▶ **SUPPLIED DATA**
-=-=-=-=-

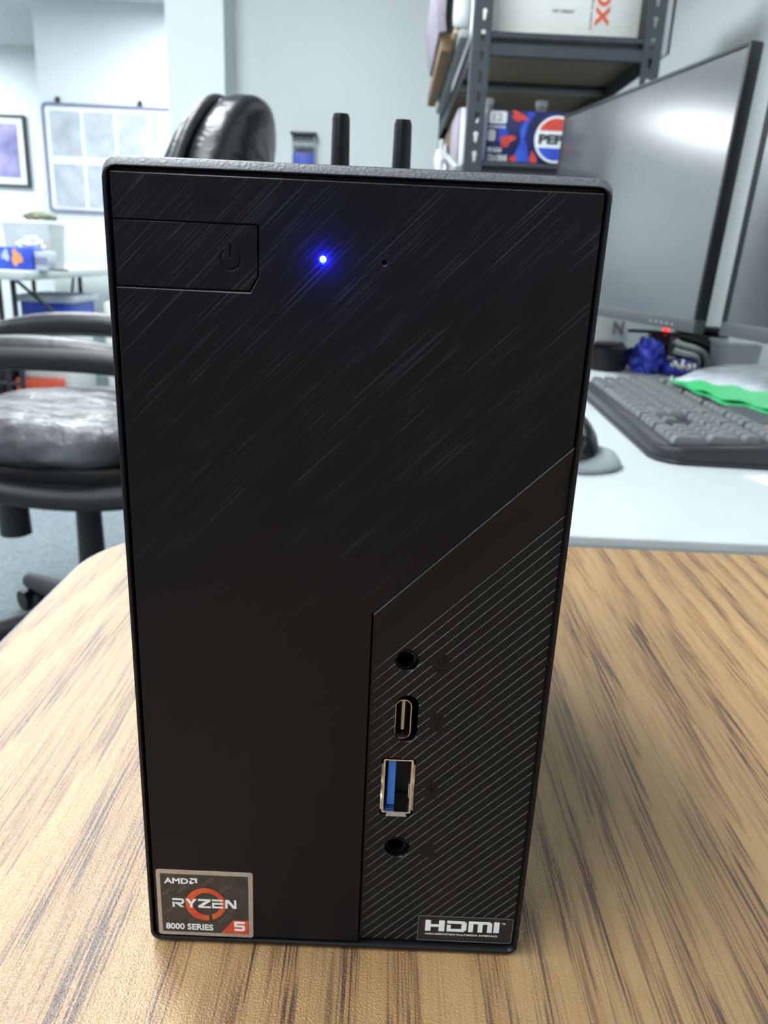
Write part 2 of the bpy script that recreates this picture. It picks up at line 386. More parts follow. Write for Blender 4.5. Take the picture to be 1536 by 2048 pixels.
# ================================================================== MINI COMPUTER
pc = thing('mini_computer', 'small black tower computer with brushed front standing on the oak desk', 'computer', (0, .078, 0))
HZ = 156.2
def rr_loop(x0, x1, z0, z1, r, y, n=4): return [(p[0]/1000, y/1000, p[1]/1000) for p in rrect(x0, x1, z0, z1, r, n)]
# body shell, open toward the front, closed at the back
b, vs = loft([rr_loop(-38.6, 38.6, 1.8, HZ-1.4, 1.2, 3.2), rr_loop(-39.6, 39.6, 1.0, HZ-.5, 2.0, 3.2), rr_loop(-39.6, 39.6, 1.0, HZ-.5, 2.0, 154), rr_loop(-38.6, 38.6, 2.0, HZ-1.5, 2.0, 155)])
b.faces.new(vs[-1]); 
obj('case', b, 'case', pc)
for sx in (-1, 1):
    for yy in (18, 138):
        obj('foot', cyl((sx*.031, yy/1000, 0.0), (sx*.031, yy/1000, .0012), .005), 'deep', pc)
# bezel ring
b, vs = loft([rr_loop(-40, 40, .3, HZ, 2.6, 3.4), rr_loop(-40, 40, .3, HZ, 2.6, 1.7), rr_loop(-39.9, 39.9, .4, HZ-.12, 2.5, 1.3), rr_loop(-39.6, 39.6, .6, HZ-1.30, 2.1, .12), rr_loop(-39.4, 39.4, .8, HZ-1.45, 2.0, .0), rr_loop(-39.0, 39.0, 1.4, HZ-1.60, 1.6, .0),
              rr_loop(-38.85, 38.85, 1.6, HZ-1.72, 1.4, .25), rr_loop(-38.8, 38.8, 1.65, HZ-1.80, 1.4, 1.6), rr_loop(-37.5, 37.5, 2.8, HZ-3.0, 1.2, 1.9), rr_loop(-37.5, 37.5, 2.8, HZ-3.0, 1.2, 3.0), rr_loop(-38.5, 38.5, 1.9, HZ-1.8, 1.2, 3.4)])
for i in range(len(vs[0])):
    n_ = len(vs[0]); b.faces.new((vs[-1][i], vs[-1][(i+1) % n_], vs[0][(i+1) % n_], vs[0][i]))
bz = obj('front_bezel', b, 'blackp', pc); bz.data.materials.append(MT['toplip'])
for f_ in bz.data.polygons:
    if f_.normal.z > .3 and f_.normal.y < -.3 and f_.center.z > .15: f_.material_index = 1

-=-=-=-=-

▶ **SET EXERCISE**
All of the data above should be transcribed verbatim, with pictures omitted.

▶ **COMPLETE OUTPUT**
Write part 2 of the bpy script that recreates this picture. It picks up at line 386. More parts follow. Write for Blender 4.5. Take the picture to be 1536 by 2048 pixels.
# ================================================================== MINI COMPUTER
pc = thing('mini_computer', 'small black tower computer with brushed front standing on the oak desk', 'computer', (0, .078, 0))
HZ = 156.2
def rr_loop(x0, x1, z0, z1, r, y, n=4): return [(p[0]/1000, y/1000, p[1]/1000) for p in rrect(x0, x1, z0, z1, r, n)]
# body shell, open toward the front, closed at the back
b, vs = loft([rr_loop(-38.6, 38.6, 1.8, HZ-1.4, 1.2, 3.2), rr_loop(-39.6, 39.6, 1.0, HZ-.5, 2.0, 3.2), rr_loop(-39.6, 39.6, 1.0, HZ-.5, 2.0, 154), rr_loop(-38.6, 38.6, 2.0, HZ-1.5, 2.0, 155)])
b.faces.new(vs[-1]); 
obj('case', b, 'case', pc)
for sx in (-1, 1):
    for yy in (18, 138):
        obj('foot', cyl((sx*.031, yy/1000, 0.0), (sx*.031, yy/1000, .0012), .005), 'deep', pc)
# bezel ring
b, vs = loft([rr_loop(-40, 40, .3, HZ, 2.6, 3.4), rr_loop(-40, 40, .3, HZ, 2.6, 1.7), rr_loop(-39.9, 39.9, .4, HZ-.12, 2.5, 1.3), rr_loop(-39.6, 39.6, .6, HZ-1.30, 2.1, .12), rr_loop(-39.4, 39.4, .8, HZ-1.45, 2.0, .0), rr_loop(-39.0, 39.0, 1.4, HZ-1.60, 1.6, .0),
              rr_loop(-38.85, 38.85, 1.6, HZ-1.72, 1.4, .25), rr_loop(-38.8, 38.8, 1.65, HZ-1.80, 1.4, 1.6), rr_loop(-37.5, 37.5, 2.8, HZ-3.0, 1.2, 1.9), rr_loop(-37.5, 37.5, 2.8, HZ-3.0, 1.2, 3.0), rr_loop(-38.5, 38.5, 1.9, HZ-1.8, 1.2, 3.4)])
for i in range(len(vs[0])):
    n_ = len(vs[0]); b.faces.new((vs[-1][i], vs[-1][(i+1) % n_], vs[0][(i+1) % n_], vs[0][i]))
bz = obj('front_bezel', b, 'blackp', pc); bz.data.materials.append(MT['toplip'])
for f_ in bz.data.polygons:
    if f_.normal.z > .3 and f_.normal.y < -.3 and f_.center.z > .15: f_.material_index = 1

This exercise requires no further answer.